The Canadian SCWR is a 2540 MWt channel-type supercritical water-cooled nuclear reactor (SCWR) concept that employs 336 fuel channels in the reactor core. Each fuel channel includes a pressure tube that is submerged in a heavy water moderator and contains a removable fuel assembly. To achieve high (>45%) power conversion efficiency, the Canadian SCWR operates at a supercritical water pressure (25 MPa) and high temperatures (350 ºC at the inlet, 625 ºC at the outlet). These conditions lead to fuel cladding temperatures close to 800 ºC. Because of reduced material strength at this temperature and higher fission gas production of the fuel, collapsible fuel cladding is selected over internally-pressurized cladding. To increase heat transfer and to reduce cladding temperatures, turbulence-inducing wire-wraps are employed on fuel elements.

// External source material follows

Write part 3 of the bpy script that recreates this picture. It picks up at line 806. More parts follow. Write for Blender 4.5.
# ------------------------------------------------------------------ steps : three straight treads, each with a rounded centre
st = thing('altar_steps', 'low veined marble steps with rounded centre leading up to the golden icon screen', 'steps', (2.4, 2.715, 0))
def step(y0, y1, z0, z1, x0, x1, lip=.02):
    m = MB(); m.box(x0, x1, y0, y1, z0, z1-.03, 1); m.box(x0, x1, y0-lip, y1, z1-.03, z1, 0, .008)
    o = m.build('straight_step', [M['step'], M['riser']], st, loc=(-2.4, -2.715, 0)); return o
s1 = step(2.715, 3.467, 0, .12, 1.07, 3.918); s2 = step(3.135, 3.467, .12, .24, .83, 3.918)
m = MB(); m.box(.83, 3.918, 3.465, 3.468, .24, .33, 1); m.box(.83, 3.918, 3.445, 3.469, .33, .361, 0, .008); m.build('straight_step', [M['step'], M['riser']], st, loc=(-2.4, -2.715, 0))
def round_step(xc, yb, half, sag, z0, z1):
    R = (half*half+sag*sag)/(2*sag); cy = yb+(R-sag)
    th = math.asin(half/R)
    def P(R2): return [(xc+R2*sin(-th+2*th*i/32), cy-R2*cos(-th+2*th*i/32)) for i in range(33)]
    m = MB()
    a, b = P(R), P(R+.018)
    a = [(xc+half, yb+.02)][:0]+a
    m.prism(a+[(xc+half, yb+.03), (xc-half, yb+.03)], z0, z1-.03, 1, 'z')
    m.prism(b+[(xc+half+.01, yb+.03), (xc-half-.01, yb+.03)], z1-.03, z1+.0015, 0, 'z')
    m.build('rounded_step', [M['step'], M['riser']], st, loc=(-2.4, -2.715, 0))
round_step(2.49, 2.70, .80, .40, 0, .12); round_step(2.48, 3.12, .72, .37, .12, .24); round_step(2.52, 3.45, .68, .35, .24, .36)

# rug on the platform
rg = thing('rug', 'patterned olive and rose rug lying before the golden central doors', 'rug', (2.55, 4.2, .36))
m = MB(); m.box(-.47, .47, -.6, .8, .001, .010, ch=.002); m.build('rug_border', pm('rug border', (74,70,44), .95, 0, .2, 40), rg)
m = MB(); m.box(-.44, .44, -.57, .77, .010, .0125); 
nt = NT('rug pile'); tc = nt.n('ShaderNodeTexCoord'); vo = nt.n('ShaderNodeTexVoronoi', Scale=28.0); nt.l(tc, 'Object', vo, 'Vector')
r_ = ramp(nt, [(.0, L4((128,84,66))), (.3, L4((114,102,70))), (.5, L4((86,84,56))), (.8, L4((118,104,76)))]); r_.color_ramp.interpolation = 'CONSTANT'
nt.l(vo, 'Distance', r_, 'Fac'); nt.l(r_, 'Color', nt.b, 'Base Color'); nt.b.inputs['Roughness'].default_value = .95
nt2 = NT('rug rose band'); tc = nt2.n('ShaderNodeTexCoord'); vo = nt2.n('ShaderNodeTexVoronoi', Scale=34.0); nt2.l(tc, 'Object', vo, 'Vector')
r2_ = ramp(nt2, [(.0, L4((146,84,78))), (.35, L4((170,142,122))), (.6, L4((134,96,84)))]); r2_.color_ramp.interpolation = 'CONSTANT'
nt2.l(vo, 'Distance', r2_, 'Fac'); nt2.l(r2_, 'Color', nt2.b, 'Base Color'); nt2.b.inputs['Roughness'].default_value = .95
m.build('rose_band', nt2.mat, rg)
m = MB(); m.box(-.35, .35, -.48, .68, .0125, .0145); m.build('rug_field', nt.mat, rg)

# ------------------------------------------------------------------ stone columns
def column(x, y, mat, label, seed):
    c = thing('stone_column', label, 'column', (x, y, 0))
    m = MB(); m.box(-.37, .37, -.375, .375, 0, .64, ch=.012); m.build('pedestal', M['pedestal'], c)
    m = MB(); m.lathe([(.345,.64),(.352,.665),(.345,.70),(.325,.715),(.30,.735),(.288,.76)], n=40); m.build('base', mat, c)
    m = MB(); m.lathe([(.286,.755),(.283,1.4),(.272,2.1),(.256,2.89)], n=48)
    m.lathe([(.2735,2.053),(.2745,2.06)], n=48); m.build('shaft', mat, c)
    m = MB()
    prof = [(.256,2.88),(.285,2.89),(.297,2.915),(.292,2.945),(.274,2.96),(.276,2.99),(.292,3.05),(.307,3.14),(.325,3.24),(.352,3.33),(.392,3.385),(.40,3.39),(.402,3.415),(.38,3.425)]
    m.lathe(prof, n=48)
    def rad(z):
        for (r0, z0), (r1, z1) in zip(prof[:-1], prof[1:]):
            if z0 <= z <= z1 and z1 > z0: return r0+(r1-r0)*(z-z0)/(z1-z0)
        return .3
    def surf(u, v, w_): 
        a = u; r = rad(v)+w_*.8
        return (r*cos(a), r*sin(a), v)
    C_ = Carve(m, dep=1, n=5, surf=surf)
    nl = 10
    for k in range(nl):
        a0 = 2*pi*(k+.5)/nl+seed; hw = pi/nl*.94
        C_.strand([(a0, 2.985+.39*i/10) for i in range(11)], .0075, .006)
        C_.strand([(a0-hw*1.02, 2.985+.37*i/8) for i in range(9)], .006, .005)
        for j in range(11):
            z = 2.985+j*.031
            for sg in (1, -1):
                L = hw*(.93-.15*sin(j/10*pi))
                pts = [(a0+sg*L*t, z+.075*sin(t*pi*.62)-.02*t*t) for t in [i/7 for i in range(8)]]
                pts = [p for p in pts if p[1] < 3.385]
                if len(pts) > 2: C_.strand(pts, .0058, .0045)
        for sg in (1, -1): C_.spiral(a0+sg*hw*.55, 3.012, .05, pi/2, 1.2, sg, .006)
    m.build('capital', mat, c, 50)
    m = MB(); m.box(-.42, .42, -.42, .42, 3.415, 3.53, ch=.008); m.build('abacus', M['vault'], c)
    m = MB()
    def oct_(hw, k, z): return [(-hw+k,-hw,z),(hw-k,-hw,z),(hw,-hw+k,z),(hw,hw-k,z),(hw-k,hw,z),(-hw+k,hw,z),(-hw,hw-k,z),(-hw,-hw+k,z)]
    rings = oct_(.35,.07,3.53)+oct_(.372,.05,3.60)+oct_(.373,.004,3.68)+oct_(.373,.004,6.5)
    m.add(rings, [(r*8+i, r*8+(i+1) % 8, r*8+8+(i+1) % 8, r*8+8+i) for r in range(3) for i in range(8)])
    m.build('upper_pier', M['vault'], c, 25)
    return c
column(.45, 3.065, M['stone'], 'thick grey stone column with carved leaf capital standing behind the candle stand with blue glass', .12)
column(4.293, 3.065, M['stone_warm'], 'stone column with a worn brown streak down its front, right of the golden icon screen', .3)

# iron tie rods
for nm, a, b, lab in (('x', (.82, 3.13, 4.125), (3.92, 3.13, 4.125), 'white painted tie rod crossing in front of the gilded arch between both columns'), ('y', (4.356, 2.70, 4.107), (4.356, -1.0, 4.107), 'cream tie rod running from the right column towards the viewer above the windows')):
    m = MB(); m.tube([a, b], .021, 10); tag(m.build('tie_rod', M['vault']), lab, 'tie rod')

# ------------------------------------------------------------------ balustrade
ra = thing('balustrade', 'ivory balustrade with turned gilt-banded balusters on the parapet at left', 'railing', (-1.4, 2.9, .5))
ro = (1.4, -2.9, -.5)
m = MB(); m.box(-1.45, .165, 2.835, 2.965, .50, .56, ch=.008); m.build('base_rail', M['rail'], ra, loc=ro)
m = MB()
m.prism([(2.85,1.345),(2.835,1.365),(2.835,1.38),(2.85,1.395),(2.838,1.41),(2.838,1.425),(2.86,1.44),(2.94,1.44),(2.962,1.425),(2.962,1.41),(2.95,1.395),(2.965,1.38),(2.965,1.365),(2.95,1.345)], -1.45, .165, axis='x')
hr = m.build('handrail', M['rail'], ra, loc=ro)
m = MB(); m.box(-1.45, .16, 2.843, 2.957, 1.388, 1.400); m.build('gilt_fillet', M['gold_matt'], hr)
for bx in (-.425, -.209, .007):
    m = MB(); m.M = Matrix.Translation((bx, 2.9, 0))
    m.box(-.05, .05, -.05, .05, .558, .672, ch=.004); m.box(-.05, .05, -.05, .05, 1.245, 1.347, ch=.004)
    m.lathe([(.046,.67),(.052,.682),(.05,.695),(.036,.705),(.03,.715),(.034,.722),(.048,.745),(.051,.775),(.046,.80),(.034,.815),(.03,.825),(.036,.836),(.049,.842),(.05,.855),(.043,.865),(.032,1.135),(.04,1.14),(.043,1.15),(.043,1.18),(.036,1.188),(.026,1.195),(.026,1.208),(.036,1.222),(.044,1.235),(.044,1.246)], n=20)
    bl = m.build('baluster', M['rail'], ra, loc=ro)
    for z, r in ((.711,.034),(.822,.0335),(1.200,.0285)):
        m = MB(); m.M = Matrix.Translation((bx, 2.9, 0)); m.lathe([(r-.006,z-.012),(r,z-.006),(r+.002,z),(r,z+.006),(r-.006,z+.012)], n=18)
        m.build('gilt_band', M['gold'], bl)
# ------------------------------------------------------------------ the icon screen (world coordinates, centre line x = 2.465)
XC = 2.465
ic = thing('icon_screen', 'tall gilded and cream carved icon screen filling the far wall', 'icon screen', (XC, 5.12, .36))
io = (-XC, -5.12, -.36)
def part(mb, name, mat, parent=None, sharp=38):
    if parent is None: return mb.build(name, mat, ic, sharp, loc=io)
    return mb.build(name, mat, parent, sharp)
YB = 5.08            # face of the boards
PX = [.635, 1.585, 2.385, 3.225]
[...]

Numerical models have been developed to analyze the thermal-structural behavior of Canadian SCWR fuel at normal and accident conditions. It was found that the maximum fuel cladding temperature for the worst-case accident scenario is below the melting point by a small margin. This paper presents a description of the Canadian SCWR fuel assembly concept, its unique features, the rationale used in the concept development and the results of various numerical analyses demonstrating the performance and characteristics of the Canadian SCWR fuel channel.